Monday, January 11, 2021

Dissecting the Apple M1 GPU

Alyssa Rosenzweig (via Hacker News):

Apple’s latest line of Macs includes their in-house “M1” system-on-chip, featuring a custom GPU. This poses a problem for those of us in the Asahi Linux project who wish to run Linux on our devices, as this custom Apple GPU has neither public documentation nor open source drivers.

[…]

The process for decoding the instruction set and command stream of the GPU parallels the same process I used for reverse-engineering Mali GPUs in the Panfrost project, originally pioneered by the Lima, Freedreno, and Nouveau free software driver projects. Typically, for Linux or Android driver reverse-engineering, a small wrap library will be written to inject into a test application via LD_PRELOAD that hooks key system calls like ioctl and mmap in order to analyze user-kernel interactions. Once the “submit command buffer” call is issued, the library can dump all (mapped) shared memory for offline analysis.

Previously:

Update (2021-01-22): Alyssa Rosenzweig (via Hacker News):

This week, I’ve reached a second milestone: drawing a triangle with my own open-source code.
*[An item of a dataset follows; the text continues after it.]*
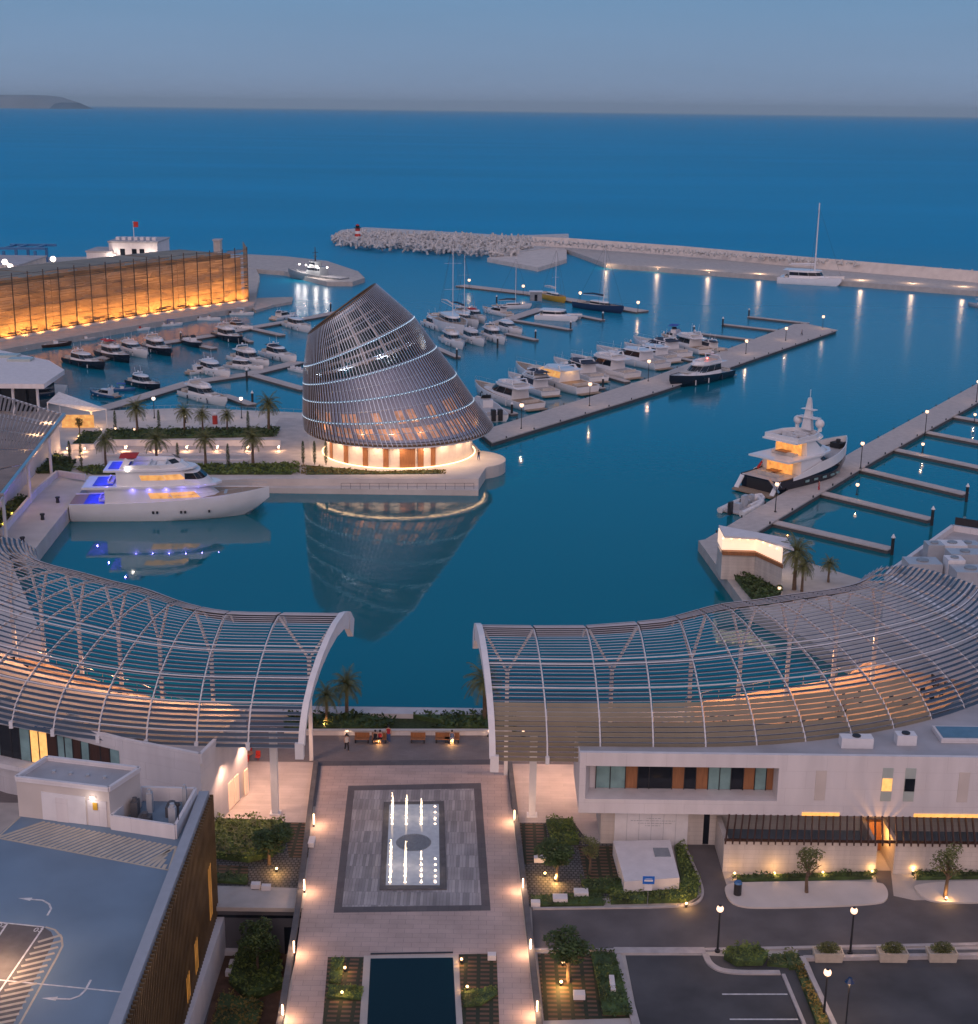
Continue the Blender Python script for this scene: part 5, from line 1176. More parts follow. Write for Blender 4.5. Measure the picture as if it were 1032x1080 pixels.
# gangway and tenders
gp, gq = g(822, 520, 1), g(812, 506, 3)
m_ = MB(); m_.bar((gp.x, gp.y, 1.0), (gq.x, gq.y, 3.0), .8, .12); G_ = thing('gangway', 'short grey gangway from the pier to the stern of the black superyacht', 'gangway', (gp.x, gp.y, 1)); m_.build('ramp', 'steel', G_)
m_ = MB()
for s_ in (-.4, .4): m_.bar((gp.x + s_, gp.y, 1.9), (gq.x + s_, gq.y, 3.9), .05)
m_.build('handrail', 'steel', G_)
def rib(lab, stern, bow):
    a, b = g(*stern), g(*bow); d = b - a; L = d.length; k = L / 5
    t = thing('inflatable_boat', lab, 'dinghy', ((a + b) / 2).to_tuple(), math.atan2(d.y, d.x), 'inflatable tenders at the right-hand pier')
    m = MB(); P = [(-L * .5, -L * .19, .4), (L * .1, -L * .19, .42), (L * .35, -L * .13, .5), (L * .5, 0, .6), (L * .35, L * .13, .5), (L * .1, L * .19, .42), (-L * .5, L * .19, .4)]
    m.tube(P, .26 * k, 8); m.build('tube', 'canvas_white', t, local=True, smooth=True)
    m = MB(); m.box(-L * .45, L * .3, -L * .16, L * .16, .1, .3); m.build('floor', 'deck_grey', t, local=True)
    m = MB(); m.box(-L * .1, L * .05, -.3, .3, .3, 1.1 * k); m.box(-L * .3, -L * .2, -.45, .45, .3, .7 * k); m.build('console', 'grey_gelcoat', t, local=True)
    m = MB(); m.box(-L * .58, -L * .47, -.22, .22, .2, 1.1 * k); m.build('outboard', 'dark_metal', t, local=True)
rib('white inflatable tender just below the stern of the black superyacht', (771, 543), (800, 529))
rib('second white inflatable tender between the pier and the superyacht stern', (783, 535), (803, 526))
# ------------------------------------------------------------ amber screen building
SB = thing('screen_building', 'long waterfront building behind a bronze louvre screen lit amber from below', 'building', (-100, 405, 1.5))
sp2 = [g2(262, 318, 1.5), g2(196, 327.5, 1.5), g2(130, 338, 1.5), g2(65, 348.5, 1.5), g2(0, 360, 1.5), g2(-90, 378, 1.5)]
nrm_ = []
SBm = MB(); SBp = MB(); SBs = MB(); rsb = random.Random(4)
segs = [(Vector((*a, 0)), Vector((*b, 0))) for a, b in zip(sp2, sp2[1:])]
zt0 = 17.8
bk = MB()
for a, b in segs:
    d = (b - a).normalized(); n_ = Vector((d.y, -d.x, 0)); n_ = n_ if n_.y > 0 else -n_; l_ = (b - a).length; nb = int(l_ / 4.8)
    bk.bar(a + n_ * 3 + Vector((0, 0, 8.2)), b + n_ * 3 + Vector((0, 0, 8.2)), .5, 13.4)
    for i in range(nb + 1):
        p = a + d * l_ * i / nb; SBp.bar(p - n_ * .15 + Vector((0, 0, 2.2)), p - n_ * .15 + Vector((0, 0, zt0 + .6)), .22)
    for k_ in range(44):
        z = 2.4 + k_ * .35; 
        x = 0
        while x < l_:
            wl = rsb.uniform(1.2, 5)
            if rsb.random() < (.86 if k_ < 12 else .60): SBs.bar(a + d * x + Vector((0, 0, z)), a + d * min(l_, x + wl) + Vector((0, 0, z)), .05, .22)
            x += wl + .05
    for zz in (5.6, 9.0, 12.5, 16, zt0): SBp.bar(a - n_ * .1 + Vector((0, 0, zz)), b - n_ * .1 + Vector((0, 0, zz)), .08)
    for i in range(int(l_ / 5)):
        p = a + d * (l_ * (i + .5) / int(l_ / 5)) - n_ * 2.8; spot('wall_washer', SB, (p.x, p.y, 2.0), 4600 * rsb.uniform(.7, 1.3), (n_.x * .55, n_.y * .55, 1), 130, (1, .40, .09), .5)
SBs.build('louvre_screen', 'louvre_bronze', SB); SBp.build('screen_frame', 'dark_metal', SB); bk.build('wall', 'tan_wall', SB)
m_ = MB()
for a, b in segs:
    d = (b - a).normalized(); n_ = Vector((d.y, -d.x, 0)); n_ = n_ if n_.y > 0 else -n_; m_.bar(a + n_ * 14 + Vector((0, 0, 9)), b - d * (6 if a is segs[0][0] else 0) + n_ * 14 + Vector((0, 0, 9)), 22, 14.6) if a is not segs[0][0] else m_.bar(a + d * 4 + n_ * 14 + Vector((0, 0, 9)), b + n_ * 14 + Vector((0, 0, 9)), 22, 14.6)
m_.build('block', 'louvre_bronze', SB)
e_ = segs[0][0]; m_ = MB(); m_.bar(e_ + Vector((.1, 0, 9.8)), e_ + Vector((-5.0, 23, 9.8)), .2, 16.2); m_.build('end_screen', 'louvre_bronze', SB)
m_ = MB()
for a, b in segs: m_.bar(a + Vector((0, -.9, 1.9)), b + Vector((0, -.9, 1.9)), .3, .8)
m_.build('base_plinth', 'concrete_light', SB)
# structures beyond it
def house(name, px0, px1, pyb, pyt, Y, dep, lab, mt='white_wall', wins=(), cat='building'):
    x0 = g(px0, 280, 10); x0 = x0.x / x0.y * Y; x1 = g(px1, 280, 10); x1 = x1.x / x1.y * Y; z1 = zat((px0 + px1) / 2, pyt, Y)
    t = thing(name, lab, cat, ((x0 + x1) / 2, Y, 1.5)); m = MB(); m.box(x0, x1, Y, Y + dep, 1.5, z1); m.build('wall', mt, t)
    m = MB(); m.box(x0 - .3, x1 + .3, Y - .3, Y + dep + .3, z1, z1 + .5); m.build('roof', 'roof_membrane', t)
    for w_ in wins: m = MB(); m.box(x0 + (x1 - x0) * w_ - .8, x0 + (x1 - x0) * w_ + .8, Y - .06, Y - .01, z1 - 4.2, z1 - 2); m.build('window', 'glass_dark', t)
    return t, x0, x1, z1
t, x0, x1, z1 = house('harbour_house', 116, 167, 290, 256, 480, 18, 'white two-storey house with a flag standing above the amber screen', wins=(.28, .52, .68))
m_ = MB(); m_.bar(((x0 + x1) / 2, 482, z1), ((x0 + x1) / 2, 482, z1 + 7), .2); m_.build('flagpole', 'white_paint', t); m_ = MB(); m_.box((x0 + x1) / 2, (x0 + x1) / 2 + 1.6, 481.9, 482.1, z1 + 5, z1 + 6.8); m_.build('flag', 'canvas_red', t)
for i in range(7):
    m_ = MB(); x = x0 + 2 + i * (x1 - x0 - 4) / 6; m_.box(x - .6, x + .6, 484, 486, z1 + .5, z1 + 1.5); m_.build('roof_unit', 'white_paint', t)
for f_ in (.12, .86):
    m_ = MB(); x = x0 + (x1 - x0) * f_; m_.ball((x, 478.8, z1 - 4.6), .8, 8, 6); m_.build('flood_lamp', 'bulb_white', t); lamp('flood_light', t, (x, 477, z1 - 4.6), 900, (1, .8, .65), .4, local=False)
house('low_annex', 92, 118, 292, 266, 478, 14, 'low white annex left of the white house above the amber screen')
house('round_kiosk', 226, 233, 270, 254, 505, 4, 'small pale tower above the right end of the amber screen', mt='concrete', cat='tower')
house('boat_shed', -40, 17, 300, 281, 440, 30, 'pale low sheds at the far left above the amber screen', mt='concrete_light')
t = thing('boat_hoist', 'blue steel travelling boat hoist at the far left behind the screen', 'hoist', g(22, 280, 1.5).to_tuple())
m_ = MB(); P = [g(x, 280, 1.5) for x in (5, 18, 38)]; zb = zat(20, 262, P[0].y)
for p in P[:]:
    for dy in (0, 14): m_.bar((p.x, p.y + dy, 1.5), (p.x, p.y + dy, zb - 1), .9)
for dy in (0, 14): m_.bar((P[0].x - 2, P[0].y + dy, zb), (P[2].x + 4, P[2].y + dy, zb), .9)
for p in P: m_.bar((p.x, p.y, zb), (p.x, p.y + 14, zb), .7)
m_.build('gantry', 'blue_hull', t)
t = thing('tall_mast', 'tall white mast at the very left edge of the harbour', 'mast', g(1, 292, 1.5).to_tuple()); q = g(1, 292, 1.5); m_ = MB(); m_.tube([(q.x, q.y, 1.5), (q.x, q.y, zat(1, 240, q.y))], [.45, .25], 6); m_.box(q.x - .8, q.x + .8, q.y - .8, q.y + .8, 1.5, 2.2); m_.build('pole', 'white_paint', t)
for i, (px, py, l_) in enumerate(((5, 276, 'leftmost bright yard lamp beside the tall mast'), (11, 281, 'second bright yard lamp beside the boat hoist'), (56, 273, 'bright yard lamp between the hoist and the dark trees'))):
    q = g(px, 291, 1.5); q = Vector((q.x, 430, 1.5)); q.x = g(px, py, 15).x / g(px, py, 15).y * 430; z = zat(px, py, 430)
    t = thing('yard_lamp', l_, 'lamp', q.to_tuple(), 0, 'bright lamps in the boat yard'); m_ = MB(); m_.bar((q.x, q.y, 1.5), (q.x, q.y, z), .2); m_.build('pole', 'steel', t); m_ = MB(); m_.ball((q.x, q.y, z), .9, 8, 6); m_.build('lamp_head', 'bulb_white', t); lamp('lamp_light', t, (q.x, q.y - 1.5, z), 600, (1, .8, .6), .4, local=False)
# ------------------------------------------------------------ lighthouse and armour blocks
q = g(377.5, 252, 2.5); zt_ = zat(377.5, 236, q.y); t = thing('lighthouse', 'small red and white banded light tower on the breakwater head', 'lighthouse', q.to_tuple())
hh = zt_ - 2.5
for i in range(4):
    m_ = MB(); m_.cyl(q.x, q.y, 2.5 + hh * .18 * i, 2.5 + hh * .18 * (i + 1), 1.5 - i * .12, 1.4 - i * .12, 12); m_.build('tower_band', 'red_paint' if i % 2 else 'white_paint', t)
m_ = MB(); m_.cyl(q.x, q.y, 2.5 + hh * .72, 2.5 + hh * .76, 1.7, n=12); m_.build('gallery', 'dark_metal', t)
m_ = MB(); m_.cyl(q.x, q.y, 2.5 + hh * .76, 2.5 + hh * .9, .9, n=10); m_.build('lantern', 'glass_dark', t); m_ = MB(); m_.cyl(q.x, q.y, 2.5 + hh * .9, 2.5 + hh, 1.1, .1, 10); m_.build('dome', 'red_paint', t)
m_ = MB(); hp = [(350, 253), (364, 258), (420, 262), (540, 271), (600, 262), (600, 250), (540, 252), (440, 246), (385, 243), (360, 246)]
m_.loft([[(*g2(x, y, 0), -1) for x, y in hp], [(*(Vector(g2(x, y, 0)) * .998 + Vector((0, .2))), 1.8) for x, y in hp]]); struct('breakwater_mound', m_, 'rock')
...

The vertex and fragment shaders are handwritten in machine code, and I interface with the hardware via the IOKit kernel driver in an identical fashion to the system’s Metal userspace driver.

[…]

These changes amount to around 1700 lines of code since the last blog post, available on GitHub. I’ve pieced together a simple demo animating a triangle with the GPU on-screen. The window system integration is effectively nonexistent at this point: XQuartz is required and detiling the (64x64 Morton-order interleaved) framebuffer occurs in software with naive scalar code. Nevertheless, the M1’s CPU is more than fast enough to cope.